Full ride ahead for seniors

SHS students receive prestigious award and full ride to college


Madelyn Knight

Senior Mikayla Whittemore hugs her grandmother soon after she discovered she was awarded with a full ride scholarship to Butler. Whittemore plans to major in Political Science.

Lyndsay Valadez, Reporter

Growing up without her parents and their encouragement, senior Mikayla Whittemore was the only one able to keep herself accountable for her success. Although she lives with her grandparents, she has never felt the parent-daughter connection with them. She thinks that most of her independence developed through this and that is partly what made her stand out from other applicants when she received a full ride scholarship to Butler University.

“If I wanted to get something done, it wasn’t because (her parents) wanted me to get good grades,” Whittemore said. “It was because I wanted to.”

Whittemore is not the only SHS student who has recently been notified that they have received a full ride scholarship to college. Senior Kaleb Wood has earned the Lilly Award. According to Wood, the Lilly Award covers all costs, except for books for any accepting college in Indiana. He had decided to enroll at Wabash College. He hopes to earn other scholarships to help cover the cost of books. Both say their background and personality helped them to get this weight of paying for college off of their shoulders.

The weight of wondering whether or not he would be even be considered was lifted when he got the chance to be with the other top 15 applicants chosen. Of those, he was one of the three picked to actually receive the scholarships. He says that even when going through interviews for the Lilly scholarship, he tried to be as open and as honest as possible. He feels that he has always worked hard in school, as he takes his education seriously, and it has finally paid off.

“If you want to do something, then do it,” Wood said, “And do  it wholeheartedly.”

Similarly, Whittemore has found herself wanting to thoroughly deepen her education, especially in upcoming years. Whittemore believes Butler to be the best place to better her education. For Whittemore, the smaller school of just over 4,000 undergraduate students will make it easier to stay on track. Without true parental guidance, though, she feels like she has had to be the one to push herself. As she says she has fallen off track in the past, she is getting back on it through her own motivation.

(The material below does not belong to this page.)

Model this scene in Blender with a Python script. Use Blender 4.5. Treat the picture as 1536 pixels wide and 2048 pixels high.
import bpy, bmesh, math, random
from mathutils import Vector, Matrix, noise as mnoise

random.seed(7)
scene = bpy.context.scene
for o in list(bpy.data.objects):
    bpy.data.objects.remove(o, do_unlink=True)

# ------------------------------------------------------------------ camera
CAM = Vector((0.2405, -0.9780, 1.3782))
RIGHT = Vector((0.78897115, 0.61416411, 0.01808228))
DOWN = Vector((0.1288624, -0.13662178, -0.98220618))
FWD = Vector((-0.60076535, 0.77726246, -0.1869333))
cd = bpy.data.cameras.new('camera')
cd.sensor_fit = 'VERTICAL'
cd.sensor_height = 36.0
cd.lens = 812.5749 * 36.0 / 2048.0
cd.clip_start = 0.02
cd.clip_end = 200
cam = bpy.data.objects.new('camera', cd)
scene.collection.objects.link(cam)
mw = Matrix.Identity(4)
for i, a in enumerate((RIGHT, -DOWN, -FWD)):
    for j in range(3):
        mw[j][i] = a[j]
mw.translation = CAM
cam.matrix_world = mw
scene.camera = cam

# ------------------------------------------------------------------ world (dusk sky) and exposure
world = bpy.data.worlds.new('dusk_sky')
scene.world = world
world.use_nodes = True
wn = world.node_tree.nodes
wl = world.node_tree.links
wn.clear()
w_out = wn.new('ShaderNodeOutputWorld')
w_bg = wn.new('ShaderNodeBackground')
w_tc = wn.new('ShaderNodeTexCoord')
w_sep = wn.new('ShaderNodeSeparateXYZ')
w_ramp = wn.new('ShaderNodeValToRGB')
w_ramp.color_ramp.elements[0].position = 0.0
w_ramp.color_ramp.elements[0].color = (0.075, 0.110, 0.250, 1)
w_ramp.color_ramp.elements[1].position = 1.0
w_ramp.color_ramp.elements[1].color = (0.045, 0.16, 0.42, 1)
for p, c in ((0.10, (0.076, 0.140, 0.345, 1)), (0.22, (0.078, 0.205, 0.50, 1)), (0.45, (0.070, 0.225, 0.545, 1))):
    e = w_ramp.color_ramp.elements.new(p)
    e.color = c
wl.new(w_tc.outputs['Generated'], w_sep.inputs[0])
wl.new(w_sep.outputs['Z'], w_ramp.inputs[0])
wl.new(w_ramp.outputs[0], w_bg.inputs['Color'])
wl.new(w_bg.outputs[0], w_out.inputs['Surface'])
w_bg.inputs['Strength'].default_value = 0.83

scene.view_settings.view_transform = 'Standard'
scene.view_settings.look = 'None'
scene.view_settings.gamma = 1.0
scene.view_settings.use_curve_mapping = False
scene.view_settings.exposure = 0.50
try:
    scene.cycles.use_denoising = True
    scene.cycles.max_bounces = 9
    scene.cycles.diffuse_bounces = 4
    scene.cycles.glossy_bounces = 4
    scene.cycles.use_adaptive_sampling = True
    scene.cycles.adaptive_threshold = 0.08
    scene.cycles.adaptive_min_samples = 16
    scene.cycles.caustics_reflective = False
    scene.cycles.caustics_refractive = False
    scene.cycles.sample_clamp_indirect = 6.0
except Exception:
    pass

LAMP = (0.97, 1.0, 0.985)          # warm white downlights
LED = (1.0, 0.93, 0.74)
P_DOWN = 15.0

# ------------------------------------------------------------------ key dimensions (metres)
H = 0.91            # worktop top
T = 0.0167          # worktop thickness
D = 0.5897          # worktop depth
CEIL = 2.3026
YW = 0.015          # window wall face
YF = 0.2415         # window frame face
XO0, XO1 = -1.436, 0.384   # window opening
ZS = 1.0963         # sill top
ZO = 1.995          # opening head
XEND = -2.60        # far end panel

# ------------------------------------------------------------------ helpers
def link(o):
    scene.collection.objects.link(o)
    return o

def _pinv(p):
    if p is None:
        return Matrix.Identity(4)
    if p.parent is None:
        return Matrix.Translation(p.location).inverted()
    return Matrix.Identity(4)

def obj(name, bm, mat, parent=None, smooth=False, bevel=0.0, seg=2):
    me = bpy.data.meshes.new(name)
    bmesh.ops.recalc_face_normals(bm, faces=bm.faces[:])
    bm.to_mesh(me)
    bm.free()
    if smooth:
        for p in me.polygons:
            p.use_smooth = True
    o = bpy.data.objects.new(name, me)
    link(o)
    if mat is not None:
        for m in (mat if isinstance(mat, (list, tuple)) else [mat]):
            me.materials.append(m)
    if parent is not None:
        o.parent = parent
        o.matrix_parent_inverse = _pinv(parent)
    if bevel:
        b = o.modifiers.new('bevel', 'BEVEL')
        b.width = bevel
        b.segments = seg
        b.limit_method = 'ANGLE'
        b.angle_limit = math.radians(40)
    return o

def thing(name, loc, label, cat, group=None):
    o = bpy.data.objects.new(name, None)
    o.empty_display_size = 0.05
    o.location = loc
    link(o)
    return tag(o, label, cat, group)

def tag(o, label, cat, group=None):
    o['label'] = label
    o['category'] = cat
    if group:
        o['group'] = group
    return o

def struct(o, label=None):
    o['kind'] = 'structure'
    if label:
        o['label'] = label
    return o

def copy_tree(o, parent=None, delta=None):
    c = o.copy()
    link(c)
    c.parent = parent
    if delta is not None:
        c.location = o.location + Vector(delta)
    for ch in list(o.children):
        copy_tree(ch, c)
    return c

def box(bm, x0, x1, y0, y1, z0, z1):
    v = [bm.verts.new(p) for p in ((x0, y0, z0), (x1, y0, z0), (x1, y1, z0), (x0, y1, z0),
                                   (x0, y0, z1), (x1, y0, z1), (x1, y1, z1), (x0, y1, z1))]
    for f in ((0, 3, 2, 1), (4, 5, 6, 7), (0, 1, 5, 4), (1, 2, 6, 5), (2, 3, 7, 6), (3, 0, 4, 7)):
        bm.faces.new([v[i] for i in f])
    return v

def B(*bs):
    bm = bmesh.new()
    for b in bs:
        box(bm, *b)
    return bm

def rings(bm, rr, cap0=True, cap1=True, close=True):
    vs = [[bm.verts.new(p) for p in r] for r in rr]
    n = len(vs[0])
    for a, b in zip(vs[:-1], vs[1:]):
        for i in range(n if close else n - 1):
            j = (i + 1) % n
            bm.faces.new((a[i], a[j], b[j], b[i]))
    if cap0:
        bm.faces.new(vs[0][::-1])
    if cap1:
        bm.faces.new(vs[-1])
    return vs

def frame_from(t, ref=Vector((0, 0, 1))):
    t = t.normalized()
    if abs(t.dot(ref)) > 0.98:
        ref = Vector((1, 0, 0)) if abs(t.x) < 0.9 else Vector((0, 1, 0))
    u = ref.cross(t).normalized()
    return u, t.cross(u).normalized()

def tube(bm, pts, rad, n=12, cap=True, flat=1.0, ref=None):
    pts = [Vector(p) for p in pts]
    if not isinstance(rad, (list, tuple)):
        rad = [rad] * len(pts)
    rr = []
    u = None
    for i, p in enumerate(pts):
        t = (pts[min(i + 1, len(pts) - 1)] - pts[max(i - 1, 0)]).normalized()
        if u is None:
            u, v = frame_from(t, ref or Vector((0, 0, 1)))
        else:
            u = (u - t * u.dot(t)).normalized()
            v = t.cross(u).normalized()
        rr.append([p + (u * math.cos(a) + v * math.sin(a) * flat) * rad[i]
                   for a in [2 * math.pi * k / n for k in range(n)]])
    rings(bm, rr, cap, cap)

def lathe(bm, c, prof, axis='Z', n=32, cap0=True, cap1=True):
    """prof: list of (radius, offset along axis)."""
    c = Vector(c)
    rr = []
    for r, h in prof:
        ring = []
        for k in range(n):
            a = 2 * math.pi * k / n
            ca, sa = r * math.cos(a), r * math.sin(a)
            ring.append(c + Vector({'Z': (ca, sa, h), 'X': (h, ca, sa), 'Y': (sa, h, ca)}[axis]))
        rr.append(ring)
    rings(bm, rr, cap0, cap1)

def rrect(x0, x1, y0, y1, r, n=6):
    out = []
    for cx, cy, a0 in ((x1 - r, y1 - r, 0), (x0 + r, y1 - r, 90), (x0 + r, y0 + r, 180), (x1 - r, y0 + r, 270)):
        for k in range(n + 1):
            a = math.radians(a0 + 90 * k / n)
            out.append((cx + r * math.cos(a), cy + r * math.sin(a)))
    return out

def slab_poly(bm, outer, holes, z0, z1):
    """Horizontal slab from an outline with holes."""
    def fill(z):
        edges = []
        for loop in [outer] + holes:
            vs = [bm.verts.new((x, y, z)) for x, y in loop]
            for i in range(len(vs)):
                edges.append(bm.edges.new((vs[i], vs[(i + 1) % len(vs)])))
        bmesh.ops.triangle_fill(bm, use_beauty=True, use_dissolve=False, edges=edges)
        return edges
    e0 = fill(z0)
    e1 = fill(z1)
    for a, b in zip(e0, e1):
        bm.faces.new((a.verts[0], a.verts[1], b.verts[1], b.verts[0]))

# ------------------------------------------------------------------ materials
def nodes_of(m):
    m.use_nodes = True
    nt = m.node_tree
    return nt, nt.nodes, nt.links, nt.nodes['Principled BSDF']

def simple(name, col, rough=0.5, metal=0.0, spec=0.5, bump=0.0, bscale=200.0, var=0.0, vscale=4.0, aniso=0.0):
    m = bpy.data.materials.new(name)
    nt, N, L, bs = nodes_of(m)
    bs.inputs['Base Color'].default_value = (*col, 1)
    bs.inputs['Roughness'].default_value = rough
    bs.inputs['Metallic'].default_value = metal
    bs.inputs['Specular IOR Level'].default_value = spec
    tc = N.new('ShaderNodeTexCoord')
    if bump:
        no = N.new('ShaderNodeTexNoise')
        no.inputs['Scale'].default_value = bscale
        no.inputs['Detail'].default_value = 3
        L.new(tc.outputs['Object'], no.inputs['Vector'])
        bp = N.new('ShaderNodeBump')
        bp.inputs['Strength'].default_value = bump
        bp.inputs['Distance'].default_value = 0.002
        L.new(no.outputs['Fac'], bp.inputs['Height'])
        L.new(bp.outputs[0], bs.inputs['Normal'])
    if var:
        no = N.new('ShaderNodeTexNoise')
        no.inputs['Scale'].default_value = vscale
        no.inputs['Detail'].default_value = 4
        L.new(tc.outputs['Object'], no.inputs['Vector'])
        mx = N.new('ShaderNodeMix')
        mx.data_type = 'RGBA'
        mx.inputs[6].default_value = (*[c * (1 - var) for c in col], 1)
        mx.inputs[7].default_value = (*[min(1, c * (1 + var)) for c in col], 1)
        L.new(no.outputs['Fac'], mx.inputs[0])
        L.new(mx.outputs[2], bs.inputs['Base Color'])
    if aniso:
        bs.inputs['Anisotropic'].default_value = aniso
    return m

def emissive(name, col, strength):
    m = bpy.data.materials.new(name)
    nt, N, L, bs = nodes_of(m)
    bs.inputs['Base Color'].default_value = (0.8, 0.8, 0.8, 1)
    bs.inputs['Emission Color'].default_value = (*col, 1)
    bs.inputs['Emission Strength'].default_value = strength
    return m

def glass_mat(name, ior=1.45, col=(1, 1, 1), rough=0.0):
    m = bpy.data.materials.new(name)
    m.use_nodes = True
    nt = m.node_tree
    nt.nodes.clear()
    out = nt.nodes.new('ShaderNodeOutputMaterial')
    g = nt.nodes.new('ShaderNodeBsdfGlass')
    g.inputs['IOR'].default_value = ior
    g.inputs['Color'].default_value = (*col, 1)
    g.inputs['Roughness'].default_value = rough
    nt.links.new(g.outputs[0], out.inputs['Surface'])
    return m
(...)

Her and Wood’s guidance counselor, Briana Underwood, agrees that they both have a unique character  and “obviously their background” that make them stand out. She thinks having the chance to be interviewed also gave them a better chance to show the real them in person rather than only on paper.

“I do believe in the two scholarships that they were both awarded,” Underwood said. “It’s more the activities they were involved in outside of the academics as well as their personality.”

Underwood believes that all students should always apply to as many scholarships as possible, because there are so many and students never know what could happen.